| What the task asks |
In the material below, find each line holding the string "from" and copy it.

===

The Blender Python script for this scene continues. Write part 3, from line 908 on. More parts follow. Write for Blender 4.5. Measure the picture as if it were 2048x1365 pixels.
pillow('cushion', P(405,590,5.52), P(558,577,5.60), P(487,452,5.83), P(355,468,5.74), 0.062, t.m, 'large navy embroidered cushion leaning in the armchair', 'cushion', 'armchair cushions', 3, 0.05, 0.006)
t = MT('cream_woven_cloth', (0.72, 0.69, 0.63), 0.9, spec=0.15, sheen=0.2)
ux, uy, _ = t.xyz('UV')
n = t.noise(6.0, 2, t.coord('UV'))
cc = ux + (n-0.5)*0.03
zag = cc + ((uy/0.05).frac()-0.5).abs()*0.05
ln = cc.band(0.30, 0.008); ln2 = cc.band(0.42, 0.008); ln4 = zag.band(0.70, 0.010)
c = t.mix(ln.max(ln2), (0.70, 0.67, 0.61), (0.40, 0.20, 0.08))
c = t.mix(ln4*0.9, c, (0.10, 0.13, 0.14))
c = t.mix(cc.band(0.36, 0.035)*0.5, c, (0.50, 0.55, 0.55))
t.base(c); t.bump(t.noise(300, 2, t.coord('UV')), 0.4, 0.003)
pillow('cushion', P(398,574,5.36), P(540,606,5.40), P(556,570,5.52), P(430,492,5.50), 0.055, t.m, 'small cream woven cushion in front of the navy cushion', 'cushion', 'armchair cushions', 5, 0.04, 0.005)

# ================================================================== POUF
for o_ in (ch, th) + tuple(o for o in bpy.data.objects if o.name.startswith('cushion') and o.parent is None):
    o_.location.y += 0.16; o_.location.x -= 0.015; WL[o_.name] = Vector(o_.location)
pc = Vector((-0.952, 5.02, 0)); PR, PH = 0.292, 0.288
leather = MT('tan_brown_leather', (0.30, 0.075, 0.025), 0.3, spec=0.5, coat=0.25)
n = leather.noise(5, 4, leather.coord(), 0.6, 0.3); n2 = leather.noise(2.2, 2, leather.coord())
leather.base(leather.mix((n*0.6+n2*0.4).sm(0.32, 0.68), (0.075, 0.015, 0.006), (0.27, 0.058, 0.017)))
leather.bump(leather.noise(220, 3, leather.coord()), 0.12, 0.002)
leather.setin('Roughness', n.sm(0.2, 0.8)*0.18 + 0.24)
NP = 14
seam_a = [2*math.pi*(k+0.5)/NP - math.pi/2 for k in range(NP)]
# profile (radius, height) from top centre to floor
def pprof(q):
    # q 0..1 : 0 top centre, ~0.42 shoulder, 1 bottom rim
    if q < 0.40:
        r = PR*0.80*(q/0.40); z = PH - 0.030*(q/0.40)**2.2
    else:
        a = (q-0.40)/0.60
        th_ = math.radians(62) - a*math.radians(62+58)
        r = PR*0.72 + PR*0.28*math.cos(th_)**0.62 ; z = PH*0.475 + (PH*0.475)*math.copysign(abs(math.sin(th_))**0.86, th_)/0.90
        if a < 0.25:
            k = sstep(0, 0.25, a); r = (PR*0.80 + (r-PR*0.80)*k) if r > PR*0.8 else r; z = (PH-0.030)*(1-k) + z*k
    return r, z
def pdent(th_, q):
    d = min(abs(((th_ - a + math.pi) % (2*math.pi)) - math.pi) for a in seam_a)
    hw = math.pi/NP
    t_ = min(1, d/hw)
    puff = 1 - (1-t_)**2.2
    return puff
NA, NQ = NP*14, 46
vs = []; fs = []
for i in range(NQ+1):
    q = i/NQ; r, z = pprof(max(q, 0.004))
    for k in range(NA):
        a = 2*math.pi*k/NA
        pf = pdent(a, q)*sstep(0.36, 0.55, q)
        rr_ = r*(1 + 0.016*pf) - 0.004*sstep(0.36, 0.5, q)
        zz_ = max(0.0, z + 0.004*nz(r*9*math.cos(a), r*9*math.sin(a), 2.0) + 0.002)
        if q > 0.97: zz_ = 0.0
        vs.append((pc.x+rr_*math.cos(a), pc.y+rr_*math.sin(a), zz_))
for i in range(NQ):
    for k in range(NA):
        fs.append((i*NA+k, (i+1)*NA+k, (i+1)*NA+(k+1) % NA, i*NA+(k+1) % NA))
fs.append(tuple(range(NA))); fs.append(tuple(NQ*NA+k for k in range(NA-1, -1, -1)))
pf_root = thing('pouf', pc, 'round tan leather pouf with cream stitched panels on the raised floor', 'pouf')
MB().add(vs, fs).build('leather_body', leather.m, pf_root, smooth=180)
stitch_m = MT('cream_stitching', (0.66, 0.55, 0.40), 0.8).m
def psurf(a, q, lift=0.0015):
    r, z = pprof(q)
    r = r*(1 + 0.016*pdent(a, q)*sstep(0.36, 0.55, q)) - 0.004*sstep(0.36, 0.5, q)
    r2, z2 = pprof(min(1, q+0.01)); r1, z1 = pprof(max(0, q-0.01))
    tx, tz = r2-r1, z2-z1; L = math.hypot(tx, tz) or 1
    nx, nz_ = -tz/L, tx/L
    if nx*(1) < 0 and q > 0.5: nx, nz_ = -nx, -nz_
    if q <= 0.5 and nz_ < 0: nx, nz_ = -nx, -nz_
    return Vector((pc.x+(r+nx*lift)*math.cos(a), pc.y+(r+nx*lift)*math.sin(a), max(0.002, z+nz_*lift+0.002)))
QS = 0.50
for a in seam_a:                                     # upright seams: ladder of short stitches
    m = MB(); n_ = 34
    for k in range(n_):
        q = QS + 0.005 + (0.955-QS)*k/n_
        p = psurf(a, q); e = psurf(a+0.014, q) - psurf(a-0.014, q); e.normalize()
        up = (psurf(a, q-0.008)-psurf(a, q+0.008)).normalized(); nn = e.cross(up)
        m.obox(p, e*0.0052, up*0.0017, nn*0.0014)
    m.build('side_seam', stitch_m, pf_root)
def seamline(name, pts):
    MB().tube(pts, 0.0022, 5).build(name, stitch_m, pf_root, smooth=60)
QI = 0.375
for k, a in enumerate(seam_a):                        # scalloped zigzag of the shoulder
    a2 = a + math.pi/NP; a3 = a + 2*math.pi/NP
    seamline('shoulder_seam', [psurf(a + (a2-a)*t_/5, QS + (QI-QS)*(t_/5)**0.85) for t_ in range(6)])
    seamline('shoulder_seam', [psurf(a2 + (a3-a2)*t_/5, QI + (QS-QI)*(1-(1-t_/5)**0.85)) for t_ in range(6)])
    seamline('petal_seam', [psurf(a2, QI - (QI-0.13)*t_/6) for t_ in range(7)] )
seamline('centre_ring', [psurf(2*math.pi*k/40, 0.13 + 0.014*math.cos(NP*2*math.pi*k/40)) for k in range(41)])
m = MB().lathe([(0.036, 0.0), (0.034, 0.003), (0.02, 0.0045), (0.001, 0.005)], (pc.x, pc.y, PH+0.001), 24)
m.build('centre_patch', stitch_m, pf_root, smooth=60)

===

| Correct answer |
The Blender Python script for this scene continues. Write part 3, from line 908 on. More parts follow. Write for Blender 4.5. Measure the picture as if it were 2048x1365 pixels.
# profile (radius, height) from top centre to floor